Highly stretchable strain sensors with improved sensitivity enabled by a hybrid of carbon nanotube and graphene

The development of high-performance strain sensors has attracted significant attention in the field of smart wearable devices. However, stretchable strain sensors usually suffer from a trade-off between sensitivity and sensing range. In this study, we investigate a highly sensitive and stretchable piezoresistive strain sensor composed of a hybrid film of 1D multi-walled carbon nanotube (MWCNT) and 2D graphene that forms a percolation network on Ecoflex substrate by spray coating. The mass of spray-coated MWCNT and graphene and their mass ratio are modulated to overcome the trade-off between strain sensitivity and sensing range.

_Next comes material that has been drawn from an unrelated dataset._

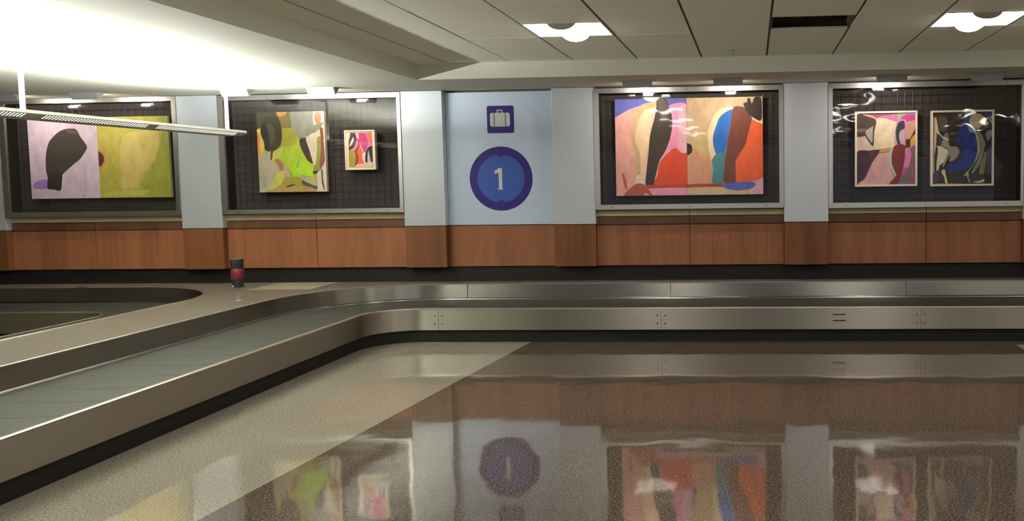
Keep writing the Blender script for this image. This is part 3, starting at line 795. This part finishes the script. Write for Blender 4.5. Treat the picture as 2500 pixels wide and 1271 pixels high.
for n, (k, r) in enumerate(LIGHTS):
    loc = (TX0 + (k + .5) * T, TY0 + (r + .5) * T, TIL)
    if (k, r) == (1, 0): lab = 'bright recessed ceiling light with rounded lens, the one nearer the picture centre'
    elif (k, r) == (6, 0): lab = 'bright recessed ceiling light with rounded lens, cut by the right edge'
    else:
        lab = 'recessed ceiling light, %s column, %s row back from the carousel' % ({1: 'left', 6: 'middle', 11: 'right'}[k], {0: 'first', -4: 'second', -8: 'third', -12: 'fourth', -16: 'fifth'}[r])
    if n == 0: tf.location = loc; tf['label'] = lab
    else: copy_thing(tf, loc, lab)

# dark opening in the tiles
x0, y0 = TX0 + SLOT[0] * T, TY0 + SLOT[1] * T
t = thing('ceiling_opening', (x0 + T / 2, y0 + .25, TIL), 'dark rectangular return air opening in the tile ceiling', 'vent')
b = MB(); b.box(x0 + .012, x0 + T - .012, y0, y0 + T, TIL + .10, TIL + .11)
b.box(x0 + .012, x0 + .018, y0, y0 + T, TIL + .02, TIL + .10); b.box(x0 + T - .018, x0 + T - .012, y0, y0 + T, TIL + .02, TIL + .10)
b.box(x0 + .012, x0 + T - .012, y0 - .002, y0 + .004, TIL + .02, TIL + .10); b.box(x0 + .012, x0 + T - .012, y0 + T - .006, y0 + T, TIL + .02, TIL + .10)
b.build('duct', M['void'], t, weld=False)
b = MB(); b.box(x0 + .01, x0 + T - .01, y0 + .535, y0 + T - .003, TIL, TIL + .016); b.build('edge_strip', M['tile'], t)

# sprinkler and small ceiling discs
sx, sy = -.163, 8.15
t = thing('sprinkler_head', (sx, sy, TIL), 'small sprinkler head on the tile ceiling left of the dark opening', 'sprinkler')
b = MB(); b.lathe([(0, TIL - .004), (.022, TIL - .004), (.026, TIL)], sx, sy, 20); b.build('escutcheon', M['fix'], t)
b = MB(); b.cyl((sx, sy, TIL - .034), (sx, sy, TIL - .002), .005, n=8)
b.cyl((sx - .009, sy, TIL - .026), (sx - .009, sy, TIL - .004), .002, n=6); b.cyl((sx + .009, sy, TIL - .026), (sx + .009, sy, TIL - .004), .002, n=6)
b.cyl((sx, sy, TIL - .037), (sx, sy, TIL - .034), .018, n=14); b.build('deflector', M['fix'], t)
for dx, dy, r, lab in ((-5.60, 7.90, .055, 'small round ceiling disc on the plaster ceiling, left of centre in the glow'),
                       (-4.93, 8.60, .028, 'tiny ceiling disc near the right end of the hanging lamp')):
    t = thing('ceiling_disc', (dx, dy, SOF), lab, 'ceiling disc')
    b = MB(); b.lathe([(0, SOF - .014), (r * .72, SOF - .014), (r * .9, SOF - .008), (r, SOF)], dx, dy, 28); b.build('cover', M['ring'], t)
    b = MB(); b.lathe([(0, SOF - .017), (r * .3, SOF - .017), (r * .34, SOF - .014)], dx, dy, 20); b.build('sensor', M['white'], t)

# ------------------------------------------------------------------ pendant linear lamp
PX = -4.945; Y0, Y1 = 3.30, 8.70; zt = 2.035; zl = 2.014; zb = 1.985
t = thing('hanging_lamp', (PX, 6.0, zb), 'long white linear hanging lamp with slotted underside on thin stems, upper left', 'lamp')
def hull(y):
    k = 1.0
    for e in (Y0, Y1):
        d = abs(y - e)
        if d < .16: k = min(k, math.sin(math.pi / 2 * (d + .012) / .172))
    hw = .125 * (.35 + .65 * k); fw = .075 * k; bz = zl - (zl - zb) * k
    return [(PX - hw, y, zt), (PX - hw, y, zl), (PX - fw, y, bz), (PX + fw, y, bz), (PX + hw, y, zl), (PX + hw, y, zt)]
ys = [Y0 + .16 * i / 6 for i in range(7)] + [Y0 + .16 + (Y1 - Y0 - .32) * i / 12 for i in range(1, 13)] + [Y1 - .16 + .16 * i / 6 for i in range(1, 7)]
b = MB(); S = [hull(y) for y in ys]
for a, c in zip(S, S[1:]):
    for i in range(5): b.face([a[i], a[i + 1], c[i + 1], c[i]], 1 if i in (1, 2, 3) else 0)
    # inner lining
    ia = [(PX + (p[0] - PX) * .93, p[1], p[2]) for p in (a[0], a[5])]; ic = [(PX + (p[0] - PX) * .93, p[1], p[2]) for p in (c[0], c[5])]
    b.face([a[0], c[0], ic[0], ia[0]]); b.face([a[5], c[5], ic[1], ia[1]])
    for e in (0, 1):
        b.face([ia[e], ic[e], (ic[e][0], ic[e][1], zl - .006), (ia[e][0], ia[e][1], zl - .006)])
    b.face([(ia[0][0], ia[0][1], zl - .006), (ic[0][0], ic[0][1], zl - .006), (ic[1][0], ic[1][1], zl - .006), (ia[1][0], ia[1][1], zl - .006)])
b.face(S[0]); b.face(S[-1][::-1])
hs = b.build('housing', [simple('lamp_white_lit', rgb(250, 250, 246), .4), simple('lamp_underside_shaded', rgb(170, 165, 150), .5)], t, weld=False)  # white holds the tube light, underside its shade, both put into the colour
# slots cut in the sloping sides, lit from within
groups = [(6.06, 7.16), (7.28, 8.44), (4.85, 5.90), (3.62, 4.68)]
for sgn in (1, -1):
    for g0, g1 in groups:
        b = MB()
        n = int((g1 - g0) / .030)
        for i in range(n):
            y = g0 + (g1 - g0) * (i + .5) / n
            def pt(f, dy):
                x = .125 + (.075 - .125) * f; z = zl + (zb - zl) * f
                nx, nz = .503, -.864
                return (PX + sgn * (x + nx * .0012), y + dy, z + nz * .0012)
            b.face([pt(.12, -.0045), pt(.12, .0075), pt(.92, .0045), pt(.92, -.0075)])
        b.build('slot_row', M['em_slot'], t, weld=False)
for y in (3.55, 6.01, 8.47):
    b = MB(); b.cyl((PX, y, zl - .004), (PX, y, SOF - .012), .016, n=14); b.build('stem', M['white'], t)
    b = MB(); b.lathe([(0, SOF - .014), (.05, SOF - .014), (.062, SOF)], PX, y, 24); b.build('canopy', M['white'], t)
for y0_, y1_ in ((3.42, 4.70), (4.78, 5.97), (6.05, 7.22), (7.30, 8.43)):
    b = MB(); b.cyl((PX - .035, y0_, zl + .012), (PX - .035, y1_, zl + .012), .008, n=10); b.cyl((PX + .035, y0_, zl + .012), (PX + .035, y1_, zl + .012), .008, n=10)
    b.build('lamp_tube', M['em_tube'], t)
L = bpy.data.lights.new('pendant_uplight', 'AREA'); L.shape = 'RECTANGLE'; L.size = .14; L.size_y = 5.0; L.energy = 335.0; L.color = (.98, 1, .93)
o = bpy.data.objects.new('pendant_uplight', L); C.objects.link(o); o.parent = t; o.location = (0, 0, zt + .002 - zb); o.rotation_euler = (math.pi, 0, 0)

# ------------------------------------------------------------------ baggage lanes
def lane_line(X, Y, xr, r, y_start, x_end, n=28):
    """straight run along +Y at X, rounded corner of radius r, straight run at Y towards x_end (xr = +1 right, -1 left)"""
    cx, cy = X + xr * r, Y - r
    P = []
    m = 14
    for i in range(m): P.append((X, y_start + (cy - y_start) * i / m))
    for i in range(n + 1):
        a = math.pi / 2 * i / n
        P.append((cx - xr * r * math.cos(a), cy + r * math.sin(a)))
    for i in range(1, m + 1): P.append((cx + (x_end - cx) * i / m, Y))
    return P
W = .86
def make_lane(name, label, Xb, Yb, xr, rb, y_start, x_end, seams, grp):
    """Xb, Yb: line of the inner band that rises to the platform; the outer panel stands W inside it"""
    sx = xr
    t = thing(name, (Xb + sx * W / 2, Yb - W, 0), label, 'baggage carousel', grp)
    def line(off): return lane_line(Xb + sx * off, Yb - off, xr, rb - off, y_start, x_end)
    def at(P, z): return [(x, y, z) for x, y in P]
    # inner band with rolled top lip and foot
    b = MB(); g = .004
    b.strip(at(line(-.0), PLAT - .004), at(line(.012), .318)); b.build('inner_band', M['band_steel'], t)
    b = MB(); prof = [(-.022, PLAT + .001), (-.018, PLAT + .005), (-.002, PLAT + .0055), (.004, PLAT + .002), (.004, PLAT - .006)]
    for (o0, z0), (o1, z1) in zip(prof, prof[1:]): b.strip(at(line(o0), z0), at(line(o1), z1))
    b.build('band_cap', M['lip'], t)
    b = MB(); prof = [(.012, .322), (.020, .316), (.034, .313), (.036, .306)]
    for (o0, z0), (o1, z1) in zip(prof, prof[1:]): b.strip(at(line(o0), z0), at(line(o1), z1))
    b.build('band_foot', M['band_steel'], t)
    # outer panel with lip, and recessed black kick plate
    b = MB(); b.strip(at(line(W), .318), at(line(W), .118)); b.strip(at(line(W), .118), at(line(W - .03), .118)); b.build('outer_panel', M['panel_steel'], t)
    b = MB(); prof = [(W - .030, .302), (W - .030, .323), (W - .026, .3265), (W - .004, .3265), (W + .0025, .323), (W + .0035, .316), (W, .313)]
    for (o0, z0), (o1, z1) in zip(prof, prof[1:]): b.strip(at(line(o0), z0), at(line(o1), z1))
    b.build('panel_lip', M['lip'], t)
    b = MB(); b.strip(at(line(W - .03), .12), at(line(W - .03), 0)); b.build('kick_plate', M['black'], t)
    # deck under the plates
    b = MB(); b.strip(at(line(.03), .285), at(line(W - .02), .285)); b.build('deck', M['void'], t)
    # belt: overlapping crescent plates
    c = line(W / 2); L = [0.0]
    for p, q_ in zip(c, c[1:]): L.append(L[-1] + math.hypot(q_[0] - p[0], q_[1] - p[1]))
    rc = rb - W / 2; cxx, cyy = Xb + sx * rb, Yb - rb; Ls = cyy - y_start; La = rc * math.pi / 2
    def pos(s_, w):
        off = w; r = rb - off
        if s_ < Ls: return (Xb + sx * off, y_start + s_)
        if s_ < Ls + La:
            a = (s_ - Ls) / rc; return (cxx - sx * r * math.cos(a), cyy + r * math.sin(a))
        return (cxx + sx * (s_ - Ls - La), Yb - off)
    wk = [.034, .045, .07, .11, .16, .23, .31, .40, .5, .6, .71, .80, W - .031]
    fk = [0, -.035, -.08, -.115, -.14, -.162, -.176, -.180, -.176, -.160, -.134, -.105, -.085]
    pitch = .345; b = MB(); s_ = -.1
    while s_ < L[-1] + .2:
        K = 9; pm = []
        for i in range(K + 1):
            row = []
            for w, f in zip(wk, fk):
                ss = s_ + f + pitch * 1.02 * i / K + .0
                z = .3065 - .0008 * i / K
                x, y = pos(max(0, min(ss, L[-1])), w); row.append((x, y, z))
            pm.append(row)
        for r0, r1 in zip(pm, pm[1:]): b.strip(r0, r1)
        b.strip(pm[0], [(x, y, z - .0012) for x, y, z in pm[0]], 0, False)
        s_ += pitch
    b.build('belt_plates', M['belt'], t, weld=False)
    return t, line
def panel_details(t, Y, seams, slots=None, zt_=.318, zb_=.118):
    for x in seams:
        b = MB(); b.box(x - .0016, x + .0016, Y - .0014, Y + .002, zb_, .320); b.build('seam', M['void'], t)
        for dx in (-.036, .036):
            for z in (.252, .176):
                b = MB(); b.cyl((x + dx, Y - .003, z), (x + dx, Y + .001, z), .0085, n=14); b.build('bolt', M['screw'], t)
A, lineA = make_lane('baggage_carousel', 'long steel baggage carousel bending from the near left to run along the wall', -4.43, 9.38, 1, 1.30, 1.0, 7.9, [], 'baggage carousel lanes')
panel_details(A, 8.52, (-2.99, -.865, 1.525, 3.9))
for z in (.254, .197):
    b = MB()
    b.box(.725, .843, 8.517, 8.522, z - .004, z + .004); b.build('slot', M['black'], A)
for x in (-2.97, -.85, 1.53, 3.9):
    b = MB(); b.box(x - .0014, x + .0014, 9.364, 9.372, .32, .462); b.build('band_seam', M['void'], A)
B, lineB = make_lane('baggage_carousel', 'second baggage carousel lane with rounded end, sunk in the platform at the left edge', -5.22, 9.24, -1, 1.20, 1.0, -11.9, [], 'baggage carousel lanes')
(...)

We experimentally found that a stable percolation network is formed by 0.18 mg of MWCNTs (coating area of 200 mm²), with a maximum gauge factor (GF) of 1,935.6 and stretchability of 814.2%. By incorporating the 0.36 mg of graphene into the MWCNT film (i.e., a mass ratio of 1:2 between MWCNT and graphene), the GF is further improved to 12,144.7 in a strain range of 650–700%. This high GF is caused by the easy separation of the graphene network under the applied strain due to its two-dimensional (2D) shape. High stretchability originates from the high aspect ratio of MWCNTs that bridges the randomly distributed graphenes, maintaining a conductive network even under sizeable tensile strain. Furthermore, a small difference in work function between MWCNT and graphene and their stable percolation network enables sensitive UV light detection even under a significant strain of 300% that cannot be achieved by sensors composed of MWCNT- or graphene-only. The hybrids of MWCNT and graphene provide an opportunity to achieve high-performance stretchable devices.